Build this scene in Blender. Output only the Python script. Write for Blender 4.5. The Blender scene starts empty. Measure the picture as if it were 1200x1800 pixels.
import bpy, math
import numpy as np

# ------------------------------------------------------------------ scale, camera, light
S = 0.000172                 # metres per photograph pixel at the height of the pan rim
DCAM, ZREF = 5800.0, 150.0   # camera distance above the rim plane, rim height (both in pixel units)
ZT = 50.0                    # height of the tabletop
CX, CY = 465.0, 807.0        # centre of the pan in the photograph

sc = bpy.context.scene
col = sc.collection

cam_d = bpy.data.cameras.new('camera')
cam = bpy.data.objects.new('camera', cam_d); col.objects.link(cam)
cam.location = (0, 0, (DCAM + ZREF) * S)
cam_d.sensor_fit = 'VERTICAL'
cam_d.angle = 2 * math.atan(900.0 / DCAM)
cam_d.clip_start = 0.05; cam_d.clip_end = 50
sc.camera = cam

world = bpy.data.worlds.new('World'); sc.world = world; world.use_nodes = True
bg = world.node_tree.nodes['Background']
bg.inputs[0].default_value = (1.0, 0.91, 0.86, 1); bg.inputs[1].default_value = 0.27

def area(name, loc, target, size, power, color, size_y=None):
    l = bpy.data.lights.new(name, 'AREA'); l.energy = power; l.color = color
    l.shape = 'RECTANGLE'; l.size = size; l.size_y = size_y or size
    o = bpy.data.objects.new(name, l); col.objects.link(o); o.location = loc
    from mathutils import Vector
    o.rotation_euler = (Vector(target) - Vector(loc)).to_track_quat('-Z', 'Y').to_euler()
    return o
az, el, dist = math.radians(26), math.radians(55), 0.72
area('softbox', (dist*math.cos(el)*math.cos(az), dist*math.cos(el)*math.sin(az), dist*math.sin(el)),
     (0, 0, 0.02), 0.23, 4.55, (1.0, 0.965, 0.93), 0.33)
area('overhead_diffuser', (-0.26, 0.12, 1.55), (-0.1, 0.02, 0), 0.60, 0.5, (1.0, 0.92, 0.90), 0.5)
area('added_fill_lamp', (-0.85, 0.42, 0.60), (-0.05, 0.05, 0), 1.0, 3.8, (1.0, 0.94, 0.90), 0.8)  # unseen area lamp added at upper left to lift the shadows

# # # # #

(To do): Extract the whole listing, character for character.

(Reply):
Build this scene in Blender. Output only the Python script. Write for Blender 4.5. The Blender scene starts empty. Measure the picture as if it were 1200x1800 pixels.
import bpy, math
import numpy as np

# ------------------------------------------------------------------ scale, camera, light
S = 0.000172                 # metres per photograph pixel at the height of the pan rim
DCAM, ZREF = 5800.0, 150.0   # camera distance above the rim plane, rim height (both in pixel units)
ZT = 50.0                    # height of the tabletop
CX, CY = 465.0, 807.0        # centre of the pan in the photograph

sc = bpy.context.scene
col = sc.collection

cam_d = bpy.data.cameras.new('camera')
cam = bpy.data.objects.new('camera', cam_d); col.objects.link(cam)
cam.location = (0, 0, (DCAM + ZREF) * S)
cam_d.sensor_fit = 'VERTICAL'
cam_d.angle = 2 * math.atan(900.0 / DCAM)
cam_d.clip_start = 0.05; cam_d.clip_end = 50
sc.camera = cam

world = bpy.data.worlds.new('World'); sc.world = world; world.use_nodes = True
bg = world.node_tree.nodes['Background']
bg.inputs[0].default_value = (1.0, 0.91, 0.86, 1); bg.inputs[1].default_value = 0.27

def area(name, loc, target, size, power, color, size_y=None):
    l = bpy.data.lights.new(name, 'AREA'); l.energy = power; l.color = color
    l.shape = 'RECTANGLE'; l.size = size; l.size_y = size_y or size
    o = bpy.data.objects.new(name, l); col.objects.link(o); o.location = loc
    from mathutils import Vector
    o.rotation_euler = (Vector(target) - Vector(loc)).to_track_quat('-Z', 'Y').to_euler()
    return o
az, el, dist = math.radians(26), math.radians(55), 0.72
area('softbox', (dist*math.cos(el)*math.cos(az), dist*math.cos(el)*math.sin(az), dist*math.sin(el)),
     (0, 0, 0.02), 0.23, 4.55, (1.0, 0.965, 0.93), 0.33)
area('overhead_diffuser', (-0.26, 0.12, 1.55), (-0.1, 0.02, 0), 0.60, 0.5, (1.0, 0.92, 0.90), 0.5)
area('added_fill_lamp', (-0.85, 0.42, 0.60), (-0.05, 0.05, 0), 1.0, 3.8, (1.0, 0.94, 0.90), 0.8)  # unseen area lamp added at upper left to lift the shadows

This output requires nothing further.